Hilton Worldwide Holdings reported its second quarter 2021 results on Thursday with adjusted EBITDA of US$400 million, beating consensus estimates of US$335 million. Adjusted earnings per share of US$0.56 also beat consensus estimates of US$0.40.

Hilton fell short of consensus estimates on total revenue, primarily from other revenues and not the fundamental base fees, according to Truist Securities. Franchise fees of US$369 million beat consensus of US$322 million.

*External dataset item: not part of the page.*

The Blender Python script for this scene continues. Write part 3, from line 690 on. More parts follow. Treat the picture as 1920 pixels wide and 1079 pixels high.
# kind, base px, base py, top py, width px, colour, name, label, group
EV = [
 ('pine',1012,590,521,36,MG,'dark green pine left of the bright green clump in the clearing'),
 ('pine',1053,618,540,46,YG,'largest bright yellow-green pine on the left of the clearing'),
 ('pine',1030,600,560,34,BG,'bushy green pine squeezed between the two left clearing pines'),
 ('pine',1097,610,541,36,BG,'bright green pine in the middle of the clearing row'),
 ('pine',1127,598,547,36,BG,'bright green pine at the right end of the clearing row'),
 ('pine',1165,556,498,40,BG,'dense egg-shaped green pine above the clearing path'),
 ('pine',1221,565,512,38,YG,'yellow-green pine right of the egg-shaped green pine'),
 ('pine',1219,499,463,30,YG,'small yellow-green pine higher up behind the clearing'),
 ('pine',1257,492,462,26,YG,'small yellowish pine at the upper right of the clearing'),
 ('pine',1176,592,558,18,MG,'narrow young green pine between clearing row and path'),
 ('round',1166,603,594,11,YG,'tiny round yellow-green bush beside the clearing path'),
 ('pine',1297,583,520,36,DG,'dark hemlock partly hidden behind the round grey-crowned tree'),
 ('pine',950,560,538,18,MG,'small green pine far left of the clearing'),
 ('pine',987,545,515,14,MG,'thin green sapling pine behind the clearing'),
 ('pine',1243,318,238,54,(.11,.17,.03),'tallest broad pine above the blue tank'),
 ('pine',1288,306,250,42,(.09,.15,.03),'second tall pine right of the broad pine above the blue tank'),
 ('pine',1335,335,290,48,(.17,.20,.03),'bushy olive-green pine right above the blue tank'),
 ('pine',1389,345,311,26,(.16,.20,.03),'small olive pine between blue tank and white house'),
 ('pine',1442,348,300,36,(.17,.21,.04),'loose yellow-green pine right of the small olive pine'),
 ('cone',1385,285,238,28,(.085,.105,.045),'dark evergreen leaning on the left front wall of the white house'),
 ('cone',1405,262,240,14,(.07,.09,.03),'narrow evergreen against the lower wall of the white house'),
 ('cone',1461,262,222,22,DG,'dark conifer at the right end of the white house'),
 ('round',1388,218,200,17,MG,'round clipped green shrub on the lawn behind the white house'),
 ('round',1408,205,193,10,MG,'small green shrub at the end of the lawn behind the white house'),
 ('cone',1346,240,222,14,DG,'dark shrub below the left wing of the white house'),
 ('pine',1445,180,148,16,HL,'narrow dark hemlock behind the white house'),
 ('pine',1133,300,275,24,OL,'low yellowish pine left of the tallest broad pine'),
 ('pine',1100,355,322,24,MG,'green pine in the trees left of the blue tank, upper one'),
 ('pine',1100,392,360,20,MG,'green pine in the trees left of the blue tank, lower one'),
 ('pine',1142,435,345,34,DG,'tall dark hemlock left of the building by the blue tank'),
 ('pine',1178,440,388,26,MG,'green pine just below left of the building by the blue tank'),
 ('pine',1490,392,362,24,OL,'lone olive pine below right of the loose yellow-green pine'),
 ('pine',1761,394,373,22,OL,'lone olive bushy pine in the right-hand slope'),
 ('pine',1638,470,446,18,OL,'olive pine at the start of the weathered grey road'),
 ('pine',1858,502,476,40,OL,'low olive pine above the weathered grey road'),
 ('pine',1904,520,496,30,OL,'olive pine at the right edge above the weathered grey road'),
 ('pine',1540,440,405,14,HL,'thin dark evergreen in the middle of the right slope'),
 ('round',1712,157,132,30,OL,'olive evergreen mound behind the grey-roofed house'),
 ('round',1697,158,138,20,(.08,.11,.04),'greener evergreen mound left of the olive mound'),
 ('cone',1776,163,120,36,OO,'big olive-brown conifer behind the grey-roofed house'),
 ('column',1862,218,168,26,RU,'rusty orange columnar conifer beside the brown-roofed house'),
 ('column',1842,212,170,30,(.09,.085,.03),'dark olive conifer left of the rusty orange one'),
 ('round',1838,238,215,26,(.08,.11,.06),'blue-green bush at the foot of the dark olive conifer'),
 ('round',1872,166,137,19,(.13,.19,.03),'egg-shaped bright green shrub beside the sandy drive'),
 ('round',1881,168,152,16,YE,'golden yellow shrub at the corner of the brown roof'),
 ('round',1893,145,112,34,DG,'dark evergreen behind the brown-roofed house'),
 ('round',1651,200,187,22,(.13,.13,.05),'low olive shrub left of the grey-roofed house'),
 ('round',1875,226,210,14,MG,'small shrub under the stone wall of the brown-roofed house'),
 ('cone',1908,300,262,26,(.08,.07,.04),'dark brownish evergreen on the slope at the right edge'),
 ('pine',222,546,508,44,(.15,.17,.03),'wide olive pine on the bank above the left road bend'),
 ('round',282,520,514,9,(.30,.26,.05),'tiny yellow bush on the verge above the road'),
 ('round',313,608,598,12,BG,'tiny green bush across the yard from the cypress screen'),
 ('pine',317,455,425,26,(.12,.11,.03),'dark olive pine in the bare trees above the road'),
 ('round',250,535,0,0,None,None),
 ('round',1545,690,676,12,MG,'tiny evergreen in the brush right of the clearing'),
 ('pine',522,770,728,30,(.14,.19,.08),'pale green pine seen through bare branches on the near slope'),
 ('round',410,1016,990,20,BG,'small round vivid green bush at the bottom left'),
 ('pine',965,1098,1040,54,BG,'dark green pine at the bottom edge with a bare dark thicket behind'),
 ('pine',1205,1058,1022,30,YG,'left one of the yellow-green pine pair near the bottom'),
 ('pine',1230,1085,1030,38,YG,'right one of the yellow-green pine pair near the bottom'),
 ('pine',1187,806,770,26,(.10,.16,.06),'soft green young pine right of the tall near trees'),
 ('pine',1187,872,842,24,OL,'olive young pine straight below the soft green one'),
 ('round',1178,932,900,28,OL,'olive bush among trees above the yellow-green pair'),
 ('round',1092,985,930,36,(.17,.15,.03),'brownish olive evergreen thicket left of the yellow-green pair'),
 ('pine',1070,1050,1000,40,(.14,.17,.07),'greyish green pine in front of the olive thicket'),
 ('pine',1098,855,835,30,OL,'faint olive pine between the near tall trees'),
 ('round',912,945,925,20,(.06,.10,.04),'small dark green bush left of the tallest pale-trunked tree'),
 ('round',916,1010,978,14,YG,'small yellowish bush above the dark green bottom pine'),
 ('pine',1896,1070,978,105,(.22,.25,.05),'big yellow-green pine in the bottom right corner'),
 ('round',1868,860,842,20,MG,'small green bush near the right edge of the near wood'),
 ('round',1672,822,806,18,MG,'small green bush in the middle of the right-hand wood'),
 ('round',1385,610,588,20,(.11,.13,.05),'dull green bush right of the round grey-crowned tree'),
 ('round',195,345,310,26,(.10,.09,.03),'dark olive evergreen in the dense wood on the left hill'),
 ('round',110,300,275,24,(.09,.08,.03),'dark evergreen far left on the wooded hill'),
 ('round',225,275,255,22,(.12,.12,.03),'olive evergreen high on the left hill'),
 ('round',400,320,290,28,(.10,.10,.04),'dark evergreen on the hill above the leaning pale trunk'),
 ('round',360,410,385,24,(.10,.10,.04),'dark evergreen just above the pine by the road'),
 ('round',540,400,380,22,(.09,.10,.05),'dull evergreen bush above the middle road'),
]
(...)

Hilton reported that systemwide comparable RevPAR increased 233.8%. Asia Pacific RevPAR was +143.1%, while U.S. stood at +233.6%. Absolute RevPAR of US$73.03 compares with US$46.23 in 1Q21, US$40.68 in 4Q20, and US$118.27 in 2Q19. 

Truist pointed out that the large select-service brands such as Hampton Inn and Homewood Suites had strong occupancy – 66.5% and 76.4%, respectively – and it assumed corporate demand played a material factor in the outperformance versus the higher-rated brands such as Conrad, Waldorf Astoria, and Hilton in the 40s% occupancy.

Hilton said it approved 25,900 new rooms for development during the second quarter, bringing its development pipeline to 401,000 rooms as of June 30, 2021. It added 19,800 rooms to the system in the second quarter, contributing to 17,800 net additional rooms during the period and approximately 7% annualized net unit growth from June 30, 2020.

As of July 21, 2021, 99% of Hilton’s hotels were open ad full-year 2021 net unit growth is expected to be between 5% and 5.5%.